▼
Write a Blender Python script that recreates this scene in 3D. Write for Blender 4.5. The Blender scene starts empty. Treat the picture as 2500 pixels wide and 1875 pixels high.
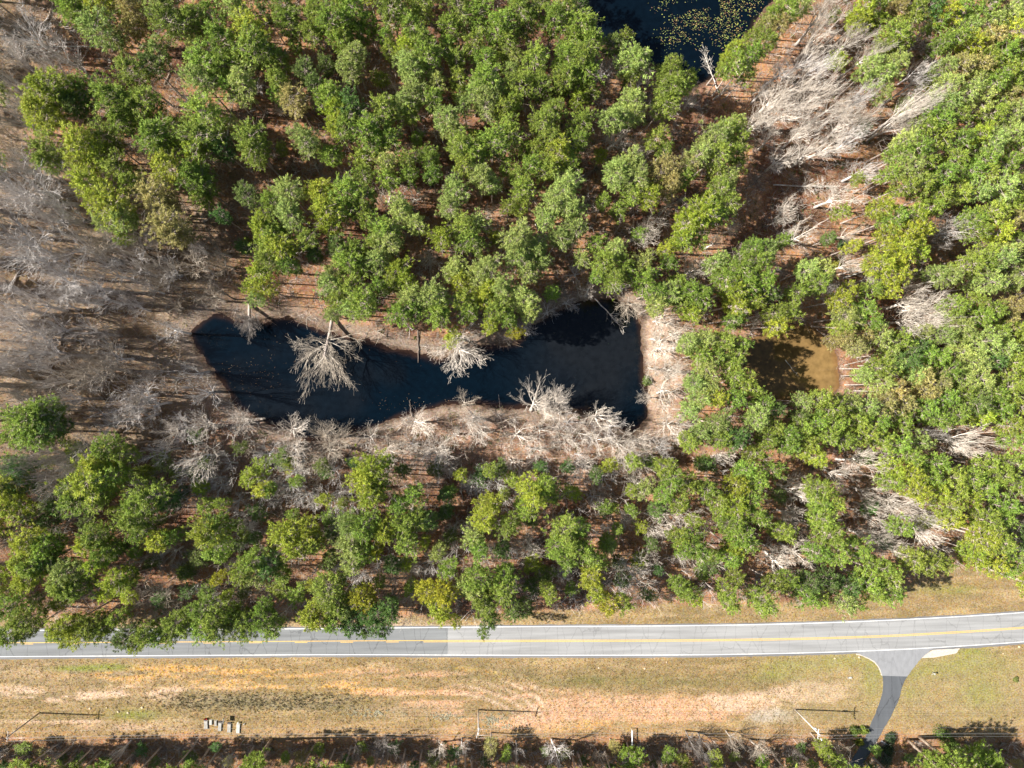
import bpy, math, random
import numpy as np
from mathutils import Vector, Matrix, Quaternion

scn = bpy.context.scene
# ------------------------------------------------------------------ camera
H = 185.0            # camera height above the ground, metres
F = 1733.0           # focal length in photograph pixels (2500 wide)
TH = -math.atan(82.0 / F)
cam = bpy.data.cameras.new("camera")
cam.sensor_width = 36.0
cam.lens = 36.0 * F / 2500.0
cam.clip_start = 1.0
cam.clip_end = 9000.0
cam_o = bpy.data.objects.new("camera", cam)
scn.collection.objects.link(cam_o)
cam_o.location = (0, 0, H)
cam_o.rotation_euler = (0, TH, 0)
scn.camera = cam_o
# ------------------------------------------------------------------ sky and sun
SUN_EL = math.radians(39.0)
SUN_DIR = Vector((-math.cos(SUN_EL) * math.cos(math.radians(3.5)), math.cos(SUN_EL) * math.sin(math.radians(3.5)), math.sin(SUN_EL)))
world = bpy.data.worlds.new("World")
scn.world = world
world.use_nodes = True
wn = world.node_tree
bg = wn.nodes["Background"]
sky = wn.nodes.new("ShaderNodeTexSky")
sky.sky_type = 'NISHITA'
sky.sun_disc = False
sky.sun_elevation = SUN_EL
sky.sun_rotation = math.atan2(SUN_DIR.x, SUN_DIR.y)
wn.links.new(sky.outputs[0], bg.inputs[0])
bg.inputs[1].default_value = 0.05
sl = bpy.data.lights.new("sun", 'SUN')
sl.energy = 5.0
sl.angle = math.radians(0.5)
sl.color = (1.0, 0.94, 0.86)
so = bpy.data.objects.new("sun", sl)
so.rotation_euler = SUN_DIR.to_track_quat('Z', 'Y').to_euler()
so.location = (0, 0, 300)
scn.collection.objects.link(so)
scn.view_settings.view_transform = 'Standard'
scn.view_settings.look = 'None'
scn.view_settings.gamma = 1.0
scn.view_settings.exposure = 1.36

# ------------------------------------------------------------------ helpers
C = scn.collection
cs, sn = math.cos(TH), math.sin(TH)
PX = (H) / F

def at(u, v, z=0.0):
    """point of the world at height z seen at photograph pixel (u, v)"""
    dx = (u - 1250.0) / F; dy = -(v - 937.5) / F
    x = cs * dx - sn; zz = -sn * dx - cs
    t = (z - H) / zz
    return np.array([x * t, dy * t, z])

def uv_of(x, y, z=0.0):
    dz = z - H
    cx = cs * x - sn * dz; cz = sn * x + cs * dz
    return 1250.0 - F * cx / cz, 937.5 + F * y / cz

def mesh_np(name, V, Fq, mat, smooth=False, col=None, colname="tone"):
    me = bpy.data.meshes.new(name)
    V = np.asarray(V, dtype=np.float32); Fq = np.asarray(Fq, dtype=np.int32)
    n, k = Fq.shape
    me.vertices.add(len(V)); me.vertices.foreach_set("co", V.ravel())
    me.loops.add(n * k); me.loops.foreach_set("vertex_index", Fq.ravel())
    me.polygons.add(n)
    me.polygons.foreach_set("loop_start", np.arange(0, n * k, k, dtype=np.int32))
    me.polygons.foreach_set("loop_total", np.full(n, k, dtype=np.int32))
    if col is not None:
        a = me.color_attributes.new(colname, 'FLOAT_COLOR', 'POINT')
        c4 = np.ones((len(V), 4), dtype=np.float32); c4[:, :3] = col
        a.data.foreach_set("color", c4.ravel())
    me.update(calc_edges=True)
    me.validate()
    me.polygons.foreach_set("use_smooth", np.full(len(me.polygons), bool(smooth)))
    if mat is not None:
        me.materials.append(mat)
    return me

def link(name, me, parent=None, loc=None):
    o = bpy.data.objects.new(name, me); C.objects.link(o)
    if parent is not None: o.parent = parent
    if loc is not None: o.location = loc
    return o

def tag(o, label, cat, group=None, kind=None):
    if label: o["label"] = label
    if cat: o["category"] = cat
    if group: o["group"] = group
    if kind: o["kind"] = kind
    return o

def thing(name, label, cat, loc, group=None, rz=0.0):
    o = bpy.data.objects.new(name, None); C.objects.link(o)
    o.location = loc; o.rotation_euler = (0, 0, rz)
    o.empty_display_size = 0.5
    return tag(o, label, cat, group)

def tubes(P0, P1, R0, R1, k=4):
    """many tapered prisms at once -> vertices, quads"""
    P0 = np.asarray(P0, float); P1 = np.asarray(P1, float)
    R0 = np.asarray(R0, float)[:, None]; R1 = np.asarray(R1, float)[:, None]
    D = P1 - P0
    L = np.linalg.norm(D, axis=1, keepdims=True); L[L < 1e-6] = 1e-6
    D = D / L
    A = np.where(np.abs(D[:, 2:3]) < 0.9, np.array([[0., 0., 1.]]), np.array([[1., 0., 0.]]))
    X = np.cross(D, A); X /= np.linalg.norm(X, axis=1, keepdims=True)
    Y = np.cross(D, X)
    n = len(P0); V = np.zeros((n, 2 * k, 3))
    for i in range(k):
        a = 2 * math.pi * i / k
        o = X * math.cos(a) + Y * math.sin(a)
        V[:, i] = P0 + o * R0; V[:, k + i] = P1 + o * R1
    Fq = np.array([[i, (i + 1) % k, k + (i + 1) % k, k + i] for i in range(k)])
    Fa = (np.arange(n) * 2 * k)[:, None, None] + Fq[None]
    return V.reshape(-1, 3), Fa.reshape(-1, 4)

def merge(parts):
    Vs, Fs, o = [], [], 0
    for V, Fq in parts:
        Vs.append(V); Fs.append(Fq + o); o += len(V)
    return np.concatenate(Vs), np.concatenate(Fs)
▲
Exercise instructions ::
Please repeat exactly the data above from its first line to the line that contains "from mathutils import", inclusive, and leave every picture out.

Written response ::
Write a Blender Python script that recreates this scene in 3D. Write for Blender 4.5. The Blender scene starts empty. Treat the picture as 2500 pixels wide and 1875 pixels high.
import bpy, math, random
import numpy as np
from mathutils import Vector, Matrix, Quaternion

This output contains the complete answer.